Le troisième volet de Ni bruit ni fureur est dédié aux disparus. L’auteur leur construit un ossuaire. Y cohabitent tous ceux qui restent indéfectiblement présents à ses côtés. Il y a là des dizaines de défunts, de Ginsberg à Criel en passant par Tzara, Brautigan, Lennon. Leurs os assemblés forment un imposant terril blanc.
« les os de tous les morts classés dans
la cathédrale de mon esprit ensevelis
dans les matières grises de mon crâne »
Un hommage plus intime est consacré à Christophe Tarkos, dans un long texte-collage conçu à partir de lettres postées par ce dernier entre 1994 et 1999, juste avant qu’internet ne remplace la correspondance papier.
« Marseille, 25 janvier 1996, Tarkos écrit que, dans les gravats, il a son adresse en construction qui temporise.
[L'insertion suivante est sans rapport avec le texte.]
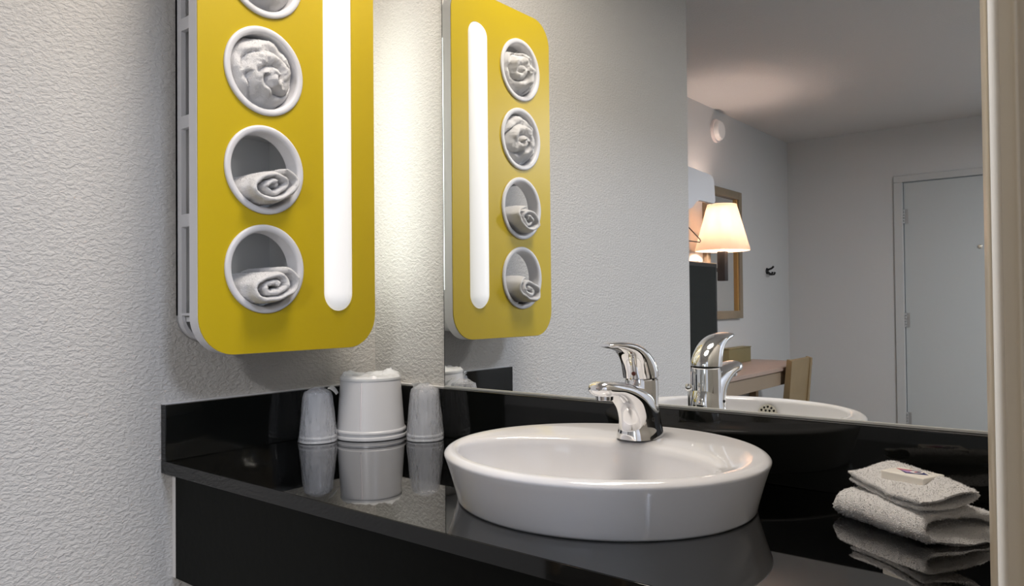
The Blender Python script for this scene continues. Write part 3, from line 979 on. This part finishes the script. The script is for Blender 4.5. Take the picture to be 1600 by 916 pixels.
# framed wall mirror behind the lamp
fm = empty('framed_mirror', (BX, -3.44, 0.15), 'wood framed wall mirror behind the lamp', 'mirror')
fy0, fy1, fz0, fz1 = -3.705, -3.17, 0.148, 0.965
for lo, hi in (((BX + 0.0005, fy0, fz0), (BX + 0.03, fy0 + 0.05, fz1)), ((BX + 0.0005, fy1 - 0.05, fz0), (BX + 0.03, fy1, fz1)),
               ((BX + 0.0005, fy0 + 0.05, fz0), (BX + 0.03, fy1 - 0.05, fz0 + 0.05)), ((BX + 0.0005, fy0 + 0.05, fz1 - 0.05), (BX + 0.03, fy1 - 0.05, fz1))):
    box('frame_rail', lo, hi, M_GOLD, fm, 0.003)
for ya, yb in ((fy0 + 0.05, fy0 + 0.068), (fy1 - 0.068, fy1 - 0.05)):
    box('frame_fillet', (BX + 0.005, ya, fz0 + 0.05), (BX + 0.02, yb, fz1 - 0.05), M_GOLD2, fm)
box('frame_glass', (BX + 0.001, fy0 + 0.05, fz0 + 0.05), (BX + 0.008, fy1 - 0.05, fz1 - 0.05), M_MIRROR, fm)

# smoke detector
sm = empty('smoke_detector', (BX, -3.37, 1.31), 'round white smoke detector high on the bedroom wall', 'smoke detector')
lathe('detector_base', (BX, -3.37, 1.315), [(0.072, 0.0005), (0.072, 0.016), (0.066, 0.018)], M_DETECT, sm, 40, 'X')
lathe('detector_cap', (BX, -3.37, 1.315), [(0.060, 0.016), (0.060, 0.034), (0.052, 0.044), (0.01, 0.046)], M_FIX, sm, 40, 'X')
# coat hook
hk = empty('coat_hook', (BX, -4.207, 0.464), 'small black double coat hook on the bedroom wall', 'hook')
lathe('hook_plate', (BX, -4.207, 0.470), [(0.022, 0.0005), (0.022, 0.006), (0.018, 0.009)], M_BLKMETAL, hk, 24, 'X')
for s in (-1, 1):
    tube('prong', [(BX + 0.006, -4.207 + s * 0.006, 0.462), (BX + 0.03, -4.207 + s * 0.016, 0.444), (BX + 0.045, -4.207 + s * 0.022, 0.447), (BX + 0.05, -4.207 + s * 0.024, 0.462)], 0.007, M_BLKMETAL, hk, 10)
tube('prong', [(BX + 0.006, -4.207, 0.478), (BX + 0.035, -4.207, 0.488), (BX + 0.05, -4.207, 0.502)], 0.007, M_BLKMETAL, hk, 10)

# desk along the side wall
DZ = -0.132
dk = empty('desk', (-0.51, -3.2, FL), 'wooden desk with a pale brown top along the bedroom wall', 'desk')
box('desk_top', (BX + 0.001, -3.92, DZ - 0.022), (-0.325, -2.45, DZ), M_DESKTOP, dk, 0.003)
box('desk_apron', (-0.36, -3.86, DZ - 0.105), (-0.34, -2.50, DZ - 0.022), M_DESKAPR, dk, 0.002)
for x in (-0.38, BX + 0.01):
    for y in (-3.88, -2.50):
        box('leg', (x, y, FL), (x + 0.045, y + 0.045, DZ - 0.022), M_WOOD, dk, 0.003)
ob = empty('desk_outlet_box', (-0.69, -3.6, DZ), 'small brown wooden box on the desk against the wall', 'box')
box('box_body', (BX + 0.002, -3.745, DZ + 0.0003), (BX + 0.06, -3.40, DZ + 0.092), mat('olive_wood', (0.22, 0.19, 0.09), 0.5, var=(12, 0.1)), ob, 0.003)
box('box_lid', (BX + 0.001, -3.748, DZ + 0.092), (BX + 0.063, -3.397, DZ + 0.098), mat('olive_wood', (0.22, 0.19, 0.09), 0.5), ob, 0.002)

# chair pushed up to the desk
ch = empty('desk_chair', (-0.33, -3.63, FL), 'light wooden chair with a solid back at the desk', 'chair')
cyA, cyB, CXO = -3.745, -3.375, -0.085
def slab(name, prof, y0, y1, m_, par):
    bm = bmesh.new()
    rings_bm(bm, [[(x + CXO, y0, z) for x, z in prof], [(x + CXO, y1, z) for x, z in prof]])
    return link(name, bm_mesh(bm, name), m_, par)
for y in (cyA, cyB - 0.035):
    slab('leg', [(-0.225, FL), (-0.185, FL), (-0.215, -0.45), (-0.185, -0.095), (-0.215, -0.085), (-0.255, -0.45)], y, y + 0.035, M_CHAIRW, ch)
    slab('leg', [(-0.60, FL), (-0.565, FL), (-0.565, -0.47), (-0.60, -0.47)], y, y + 0.035, M_CHAIRW, ch)
slab('backrest', [(-0.232, -0.37), (-0.218, -0.37), (-0.190, -0.092), (-0.206, -0.088)], cyA + 0.02, cyB - 0.02, M_CHAIRW, ch)
box('seat', (-0.62 + CXO, cyA, -0.47), (-0.225 + CXO, cyB, -0.435), M_CHAIRW, ch, 0.008)

# clothes rack on the end of the partition wall, one wire hanger
rk = empty('clothes_rack', (-0.32, YE, 0.7), 'white wall rack with curved end brackets on the partition end', 'clothes rack')
def brack(x0, x1):
    pr = [(YE - 0.0005, 0.62), (YE - 0.20, 0.62), (YE - 0.245, 0.632), (YE - 0.28, 0.658), (YE - 0.31, 0.668), (YE - 0.45, 0.668), (YE - 0.462, 0.680), (YE - 0.452, 0.765), (YE - 0.438, 0.782), (YE - 0.41, 0.788), (YE - 0.0005, 0.800)]
    plate('end_bracket', [pr], x1 - x0, lambda u, v, w_: ((x0 + x1) / 2 + w_, u, v), M_WHITE, rk, 0.002)
brack(-0.118, -0.100)
brack(-0.64, -0.622)
tube('rail', [(-0.63, YE - 0.22, 0.690), (-0.11, YE - 0.22, 0.690)], 0.012, M_STEEL, rk, 14)
box('rack_shelf', (-0.622, YE - 0.40, 0.755), (-0.118, YE - 0.0005, 0.770), M_WHITE, rk)
hx, hy = -0.15, YE - 0.205
hg = empty('wire_hanger', (hx, hy, 0.5), 'thin dark wire hanger hanging from the white rack', 'hanger')
tube('hanger_wire', [(hx, hy, 0.605), (hx, hy - 0.205, 0.520), (hx, hy - 0.215, 0.512), (hx, hy - 0.205, 0.506), (hx, hy + 0.19, 0.506), (hx, hy + 0.198, 0.512), (hx, hy + 0.19, 0.520), (hx, hy, 0.605)], 0.0022, M_BLKMETAL, hg, 8)
tube('hanger_hook', [(hx, hy, 0.605), (hx, hy, 0.665)] + [(hx, hy - 0.015 + 0.0165 * math.cos(a), 0.690 + 0.0165 * math.sin(a)) for a in [-0.9 + i * 0.35 for i in range(11)]], 0.0022, M_BLKMETAL, hg, 8)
Paris, 27 mars 1996, Tarkos écrit qu’il part faire une lecture et que des fois les mots les plus simples on peut pas les lire.
Marseille, 11 avril 1996, Tarkos écrit qu’il travaille, et qu’il en est heureux, et que c’est heureux, receveur (en tee-shirt) – auxiliaire (pas encore titulaire) bas de l’échelle – de la gare de Meyrargues et que Micha chante avec les Kirghizes dans le soleil couchant du port. »
C’est une somme foisonnante, ouverte, offrant des formes variées, que nous propose à nouveau Lucien Suel. Il fouille, bouge, traverse nombre de paysages, fixe la ligne d’horizon, la franchit fréquemment, saute les frontières, porte un regard attentif et fraternel sur tous ceux (vivants et morts) qui l’accompagnent sur les routes des Flandres, de Picardie, d’Artois (et d’ailleurs) qu’il fréquente assidûment.
Lucien Suel : Ni bruit ni fureur, La Table ronde (175 pages, 16 €)
Lucien Suel publie parallèlement Angèle ou le syndrome de la wassingue aux éditions Cours toujours. Un roman empreint de fraîcheur et de malice, conçu autour de la personnalité attachante d’Angèle, une petite fille rêveuse et émerveillée, ce qui ne l’empêche pas d’avoir les pieds sur terre, et les mains dans l’eau, tout particulièrement quand il s’agit de mouiller et d’essorer la wassingue (la serpillière).